[Collected data]
···
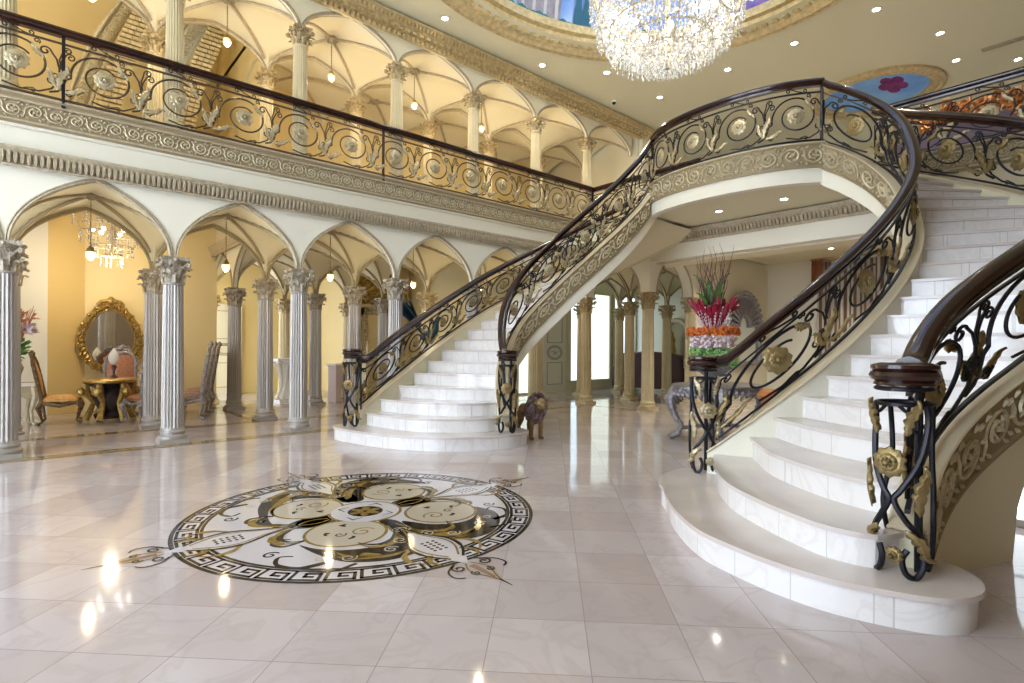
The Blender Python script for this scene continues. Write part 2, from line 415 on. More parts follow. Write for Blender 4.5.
for i in range(110):
    th=2*PI*i/110; a,b=DA-.33,DB-.33
    p=Vector((DC[0]+a*math.cos(th),DC[1]+b*math.sin(th),0)); nrm=Vector((math.cos(th)/a,math.sin(th)/b,0)).normalized()
    st=len(mb.v); mb.box(-.06,.08,-.05,.05,ZC-.03,ZC+.05); mb.xform(Matrix.Translation(p)@Matrix.Rotation(math.atan2(nrm.y,nrm.x),4,'Z'),st)
for i in range(200):
    th=2*PI*i/200; a,b=DA-.09,DB-.09
    mb.sphere((DC[0]+a*math.cos(th),DC[1]+b*math.sin(th),ZC-.055),.035,6,4,sz=.6)
struct('trim_7',mb,M['cornice'])
# ------------------------------------------------------------------ dome with painted sky
def skymat():
    m=bpy.data.materials.new('painted_sky'); m.use_nodes=True; nt=m.node_tree; b=nt.nodes['Principled BSDF']; N=nt.nodes.new; L=nt.links.new
    tc=N('ShaderNodeTexCoord'); nz=N('ShaderNodeTexNoise'); nz.inputs['Scale'].default_value=.55; nz.inputs['Detail'].default_value=6
    L(tc.outputs['Object'],nz.inputs['Vector']); cr=N('ShaderNodeValToRGB'); e=cr.color_ramp.elements
    e[0].position=.38; e[0].color=(.16,.33,.80,1); e[1].position=.62; e[1].color=(.80,.86,.93,1); x=e.new(.5); x.color=(.42,.60,.90,1)
    L(nz.outputs['Fac'],cr.inputs['Fac']); L(cr.outputs['Color'],b.inputs['Base Color']); b.inputs['Roughness'].default_value=.7
    return m
M['sky']=skymat()
def dome_pt(th,v,inset=0):
    a=(DA-.42-inset)*math.cos(v*PI/2)**.6; b=(DB-.42-inset)*math.cos(v*PI/2)**.6
    return (DC[0]+a*math.cos(th),DC[1]+b*math.sin(th),ZC+.2+(1.9-inset)*math.sin(v*PI/2))
dm=MB(); dm.grid(lambda u,v:dome_pt(2*PI*u,v*.998),72,14,closeu=True); dome=struct('ceiling_dome',dm,M['sky'],recalc=False)
def patch(name,th0,th1,v0,v1,shape,m,ins=.02,n=10):
    """painted figure on the dome: shape(f) -> half width factor along height"""
    mb=MB(); thc=(th0+th1)/2; w=(th1-th0)/2
    mb.grid(lambda u,v:dome_pt(thc+(2*u-1)*w*shape(v),v0+(v1-v0)*v,ins),6,n); return mb.build(name,m,dome,recalc=False)
pm={'teal':mat('painted_teal',(.05,.27,.30),.7,col2=(.03,.16,.2),vscale=5),'stone':mat('painted_stone',(.40,.38,.44),.7,col2=(.26,.24,.3),vscale=4),'stone2':mat('painted_pale_stone',(.62,.6,.62),.7),
 'violet':mat('painted_violet',(.13,.12,.45),.7,col2=(.35,.2,.5),vscale=4),'cypress':mat('painted_cypress',(.03,.14,.22),.7)}
def dth(deg): return math.radians(deg)
patch('painted_tower',dth(70),dth(85),.0,.5,lambda f:1,pm['stone'],.03)
for k in range(4): patch('painted_pilaster',dth(71+4*k),dth(72.1+4*k),.0,.5,lambda f:1,pm['stone2'],.05)
for d,h in ((64,.45),(61,.5),(90,.35),(50,.22),(95,.45),(14,.3),(24,.2)): patch('painted_cypress',dth(d-1.7),dth(d+1.7),0,h,lambda f:math.sqrt(max(0,1-f))*(.8+.2*math.sin(9*f)),pm['cypress'],.06)
for k in range(26):
    d=42+2.1*k; patch('painted_shrub',dth(d-2.2),dth(d+2.2),0,.035+.03*random.random(),lambda f:math.sqrt(max(0,1-f*f)),pm['teal'],.08,5)
for k in range(12):
    d=-8+2.6*k; patch('painted_shrub',dth(d-2.5),dth(d+2.5),0,.07+.05*random.random(),lambda f:math.sqrt(max(0,1-f*f)),pm['violet'],.08,5)
# small oval skylight painting further back
mb=MB(); ell_sweep(mb,OC,OR,OR,[(.05,ZC),(.05,ZC-.06),(-.02,ZC-.10),(-.10,ZC-.06),(-.2,ZC-.08),(-.25,ZC-.02),(-.25,ZC+.1),(0,ZC+.1)],64)
for i in range(90):
    th=2*PI*i/90; mb.sphere((OC[0]+(OR-.07)*math.cos(th),OC[1]+(OR-.07)*math.sin(th),ZC-.07),.045,6,4,sz=.6)
struct('trim_8',mb,M['cornice'])
M['bluesky']=mat('painted_blue',(.16,.40,.95),.7,col2=(.30,.58,.98),vscale=1.5)
mb=MB(); mb.lathe([(0,ZC+.12),(.6,ZC+.11),(OR-.2,ZC+.04),(OR-.1,ZC+.02)],48,(OC[0],OC[1],0)); ov=struct('ceiling_oval',mb,M['bluesky'])
rose=MB()
M['rose']=mat('painted_rose',(.30,.03,.24),.7,col2=(.12,.01,.13),vscale=5)
rc=(14.75,3.75)
for i in range(9):
    a=i*2*PI/5+.3; rr=.16 if i<5 else .07; rose.sphere((rc[0]+rr*1.9*math.cos(a)+.15,rc[1]+rr*math.sin(a),ZC+.03-.02*(i>4)),.15 if i<5 else .1,9,6,sx=1.9,sz=.12)
rose.build('painted_rose',M['rose'],ov)
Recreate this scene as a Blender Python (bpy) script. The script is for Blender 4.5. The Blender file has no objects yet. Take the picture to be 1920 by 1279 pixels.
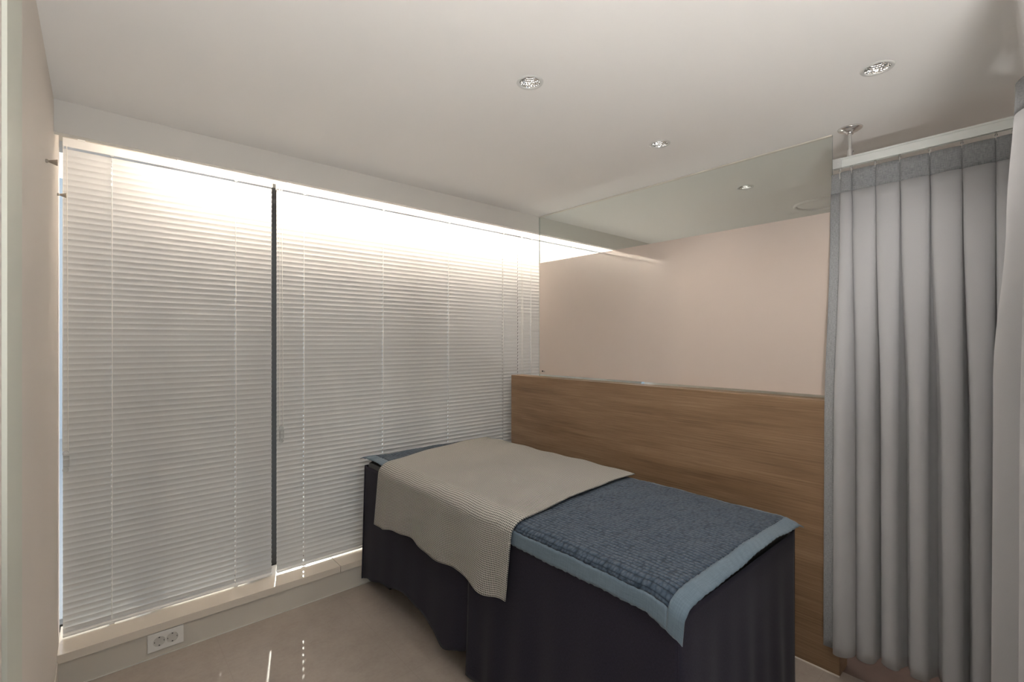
···
§ Task: Select all lines with the word "this" from the entries above.

§ Exercise result:
The Blender Python script for this scene continues. Write part 2, from line 415 on. More parts follow. Write for Blender 4.5.
Recreate this scene as a Blender Python (bpy) script. The script is for Blender 4.5. The Blender file has no objects yet. Take the picture to be 1920 by 1279 pixels.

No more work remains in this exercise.